What you need to do: Retype, exactly as they stand, the lines from the start of the data to the line that contains "return (u-0.004, v+0.010, ZS+h+dip)", both ends included. Leave the pictures out.

--

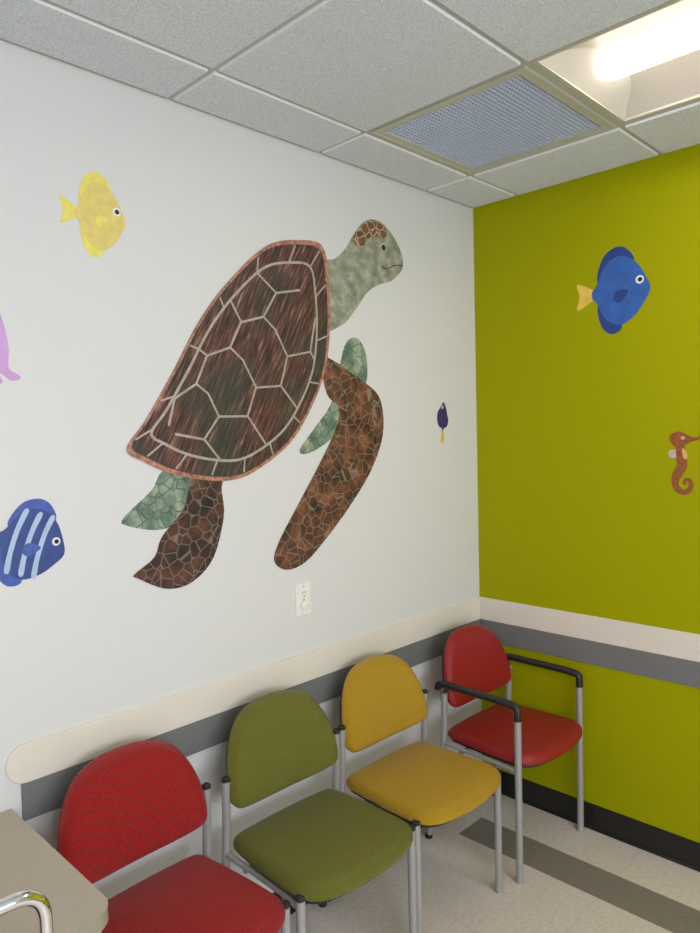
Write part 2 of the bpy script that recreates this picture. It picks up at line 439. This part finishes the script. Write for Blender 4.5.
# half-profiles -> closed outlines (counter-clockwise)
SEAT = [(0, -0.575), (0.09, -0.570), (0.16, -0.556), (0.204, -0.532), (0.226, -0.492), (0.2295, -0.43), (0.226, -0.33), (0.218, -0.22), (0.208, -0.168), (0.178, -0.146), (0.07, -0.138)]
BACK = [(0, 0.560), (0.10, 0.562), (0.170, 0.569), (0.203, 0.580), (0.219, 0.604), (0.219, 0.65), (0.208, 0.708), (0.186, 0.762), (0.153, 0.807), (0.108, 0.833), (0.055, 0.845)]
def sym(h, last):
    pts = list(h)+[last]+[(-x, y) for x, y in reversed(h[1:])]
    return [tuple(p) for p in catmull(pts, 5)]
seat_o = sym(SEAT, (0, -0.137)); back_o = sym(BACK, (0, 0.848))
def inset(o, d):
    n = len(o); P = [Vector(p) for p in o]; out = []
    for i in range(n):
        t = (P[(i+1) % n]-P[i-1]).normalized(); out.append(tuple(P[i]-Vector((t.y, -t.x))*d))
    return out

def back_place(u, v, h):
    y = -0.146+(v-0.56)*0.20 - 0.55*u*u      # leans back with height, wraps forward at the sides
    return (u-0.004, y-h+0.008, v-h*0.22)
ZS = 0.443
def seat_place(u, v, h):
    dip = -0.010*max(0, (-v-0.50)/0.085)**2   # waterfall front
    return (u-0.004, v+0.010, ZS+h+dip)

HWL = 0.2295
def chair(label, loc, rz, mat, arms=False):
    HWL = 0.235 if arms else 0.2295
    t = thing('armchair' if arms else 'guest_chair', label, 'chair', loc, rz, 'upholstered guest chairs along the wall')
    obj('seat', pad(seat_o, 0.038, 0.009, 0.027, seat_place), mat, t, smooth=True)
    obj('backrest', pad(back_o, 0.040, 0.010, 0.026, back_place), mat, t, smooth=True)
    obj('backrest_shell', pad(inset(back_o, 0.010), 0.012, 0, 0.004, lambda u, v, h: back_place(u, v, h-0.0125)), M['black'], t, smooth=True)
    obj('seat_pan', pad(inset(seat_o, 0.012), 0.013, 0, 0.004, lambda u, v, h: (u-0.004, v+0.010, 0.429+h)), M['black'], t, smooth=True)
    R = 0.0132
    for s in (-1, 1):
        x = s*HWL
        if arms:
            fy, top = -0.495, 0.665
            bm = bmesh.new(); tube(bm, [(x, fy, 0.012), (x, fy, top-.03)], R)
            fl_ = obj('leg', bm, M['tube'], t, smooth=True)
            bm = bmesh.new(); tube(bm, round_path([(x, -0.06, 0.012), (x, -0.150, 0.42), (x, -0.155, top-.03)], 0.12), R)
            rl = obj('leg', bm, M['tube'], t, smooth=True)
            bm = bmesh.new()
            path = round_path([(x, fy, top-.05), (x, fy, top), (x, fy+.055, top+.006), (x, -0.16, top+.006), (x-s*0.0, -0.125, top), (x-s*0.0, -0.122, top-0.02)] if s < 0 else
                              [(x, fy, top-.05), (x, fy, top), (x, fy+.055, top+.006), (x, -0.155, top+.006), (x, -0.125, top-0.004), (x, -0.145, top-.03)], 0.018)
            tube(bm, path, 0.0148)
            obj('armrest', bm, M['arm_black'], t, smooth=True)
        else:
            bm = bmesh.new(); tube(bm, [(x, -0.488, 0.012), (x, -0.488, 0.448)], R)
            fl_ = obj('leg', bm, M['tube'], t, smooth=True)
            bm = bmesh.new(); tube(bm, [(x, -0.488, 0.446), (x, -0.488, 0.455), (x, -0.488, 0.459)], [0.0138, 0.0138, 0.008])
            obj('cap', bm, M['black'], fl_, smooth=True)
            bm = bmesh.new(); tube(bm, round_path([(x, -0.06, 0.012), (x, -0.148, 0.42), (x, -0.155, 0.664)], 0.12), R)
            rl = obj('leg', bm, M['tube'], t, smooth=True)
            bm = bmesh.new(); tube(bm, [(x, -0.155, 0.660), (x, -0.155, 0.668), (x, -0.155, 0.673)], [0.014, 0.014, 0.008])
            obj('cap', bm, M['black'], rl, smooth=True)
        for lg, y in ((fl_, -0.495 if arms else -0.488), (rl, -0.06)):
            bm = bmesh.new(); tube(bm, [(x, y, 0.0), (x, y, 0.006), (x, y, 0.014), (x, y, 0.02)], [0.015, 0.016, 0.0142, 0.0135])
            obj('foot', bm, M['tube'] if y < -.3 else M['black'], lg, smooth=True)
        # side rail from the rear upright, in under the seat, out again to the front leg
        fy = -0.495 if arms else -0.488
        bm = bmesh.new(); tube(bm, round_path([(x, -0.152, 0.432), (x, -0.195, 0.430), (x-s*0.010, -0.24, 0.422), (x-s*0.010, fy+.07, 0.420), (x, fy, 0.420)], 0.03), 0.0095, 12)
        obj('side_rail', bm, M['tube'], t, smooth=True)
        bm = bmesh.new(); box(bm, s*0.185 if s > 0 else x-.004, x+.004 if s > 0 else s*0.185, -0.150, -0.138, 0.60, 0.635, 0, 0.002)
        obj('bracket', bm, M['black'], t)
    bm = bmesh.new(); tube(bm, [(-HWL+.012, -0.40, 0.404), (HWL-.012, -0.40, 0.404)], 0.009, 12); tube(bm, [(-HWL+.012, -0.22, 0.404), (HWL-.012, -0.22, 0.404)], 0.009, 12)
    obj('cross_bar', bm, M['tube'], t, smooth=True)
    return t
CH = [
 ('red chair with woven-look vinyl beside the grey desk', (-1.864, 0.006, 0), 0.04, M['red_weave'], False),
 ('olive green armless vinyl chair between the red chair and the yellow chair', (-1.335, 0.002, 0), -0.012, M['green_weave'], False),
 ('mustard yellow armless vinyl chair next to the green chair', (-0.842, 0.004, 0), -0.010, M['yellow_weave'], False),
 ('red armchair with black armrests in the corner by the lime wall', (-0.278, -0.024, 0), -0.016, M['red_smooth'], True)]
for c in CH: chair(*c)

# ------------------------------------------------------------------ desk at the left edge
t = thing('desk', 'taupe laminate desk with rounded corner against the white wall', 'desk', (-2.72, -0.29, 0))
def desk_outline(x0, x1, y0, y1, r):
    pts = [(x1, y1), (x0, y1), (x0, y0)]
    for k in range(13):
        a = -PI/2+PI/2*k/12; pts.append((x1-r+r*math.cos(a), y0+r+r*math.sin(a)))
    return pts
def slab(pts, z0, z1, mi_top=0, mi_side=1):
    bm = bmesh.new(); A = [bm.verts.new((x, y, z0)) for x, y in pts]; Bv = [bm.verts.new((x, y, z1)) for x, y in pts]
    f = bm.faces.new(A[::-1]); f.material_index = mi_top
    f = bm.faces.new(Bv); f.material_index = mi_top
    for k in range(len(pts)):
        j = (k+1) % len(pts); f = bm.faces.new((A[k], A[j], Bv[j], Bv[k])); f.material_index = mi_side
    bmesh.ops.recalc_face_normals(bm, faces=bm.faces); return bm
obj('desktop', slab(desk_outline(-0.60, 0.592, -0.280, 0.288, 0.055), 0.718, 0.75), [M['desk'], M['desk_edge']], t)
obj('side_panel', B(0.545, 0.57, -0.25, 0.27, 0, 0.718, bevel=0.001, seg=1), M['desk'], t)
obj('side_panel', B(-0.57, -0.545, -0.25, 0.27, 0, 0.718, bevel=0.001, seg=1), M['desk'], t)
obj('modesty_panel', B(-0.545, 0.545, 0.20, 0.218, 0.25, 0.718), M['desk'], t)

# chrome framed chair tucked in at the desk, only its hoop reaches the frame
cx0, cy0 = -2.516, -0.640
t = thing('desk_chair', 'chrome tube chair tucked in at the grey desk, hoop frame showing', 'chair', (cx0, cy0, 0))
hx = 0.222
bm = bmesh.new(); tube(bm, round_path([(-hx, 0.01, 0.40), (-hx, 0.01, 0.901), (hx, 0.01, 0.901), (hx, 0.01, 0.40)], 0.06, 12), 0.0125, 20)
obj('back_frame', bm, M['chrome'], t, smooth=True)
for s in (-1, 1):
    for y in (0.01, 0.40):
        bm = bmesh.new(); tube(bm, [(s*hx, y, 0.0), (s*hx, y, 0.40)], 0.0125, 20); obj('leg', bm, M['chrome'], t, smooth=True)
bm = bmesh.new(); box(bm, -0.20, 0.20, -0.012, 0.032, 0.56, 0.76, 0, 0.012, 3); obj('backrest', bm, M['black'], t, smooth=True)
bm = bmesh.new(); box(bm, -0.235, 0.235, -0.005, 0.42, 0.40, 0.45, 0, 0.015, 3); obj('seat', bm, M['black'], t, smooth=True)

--

Written reply:
Write part 2 of the bpy script that recreates this picture. It picks up at line 439. This part finishes the script. Write for Blender 4.5.
# half-profiles -> closed outlines (counter-clockwise)
SEAT = [(0, -0.575), (0.09, -0.570), (0.16, -0.556), (0.204, -0.532), (0.226, -0.492), (0.2295, -0.43), (0.226, -0.33), (0.218, -0.22), (0.208, -0.168), (0.178, -0.146), (0.07, -0.138)]
BACK = [(0, 0.560), (0.10, 0.562), (0.170, 0.569), (0.203, 0.580), (0.219, 0.604), (0.219, 0.65), (0.208, 0.708), (0.186, 0.762), (0.153, 0.807), (0.108, 0.833), (0.055, 0.845)]
def sym(h, last):
    pts = list(h)+[last]+[(-x, y) for x, y in reversed(h[1:])]
    return [tuple(p) for p in catmull(pts, 5)]
seat_o = sym(SEAT, (0, -0.137)); back_o = sym(BACK, (0, 0.848))
def inset(o, d):
    n = len(o); P = [Vector(p) for p in o]; out = []
    for i in range(n):
        t = (P[(i+1) % n]-P[i-1]).normalized(); out.append(tuple(P[i]-Vector((t.y, -t.x))*d))
    return out

def back_place(u, v, h):
    y = -0.146+(v-0.56)*0.20 - 0.55*u*u      # leans back with height, wraps forward at the sides
    return (u-0.004, y-h+0.008, v-h*0.22)
ZS = 0.443
def seat_place(u, v, h):
    dip = -0.010*max(0, (-v-0.50)/0.085)**2   # waterfall front
    return (u-0.004, v+0.010, ZS+h+dip)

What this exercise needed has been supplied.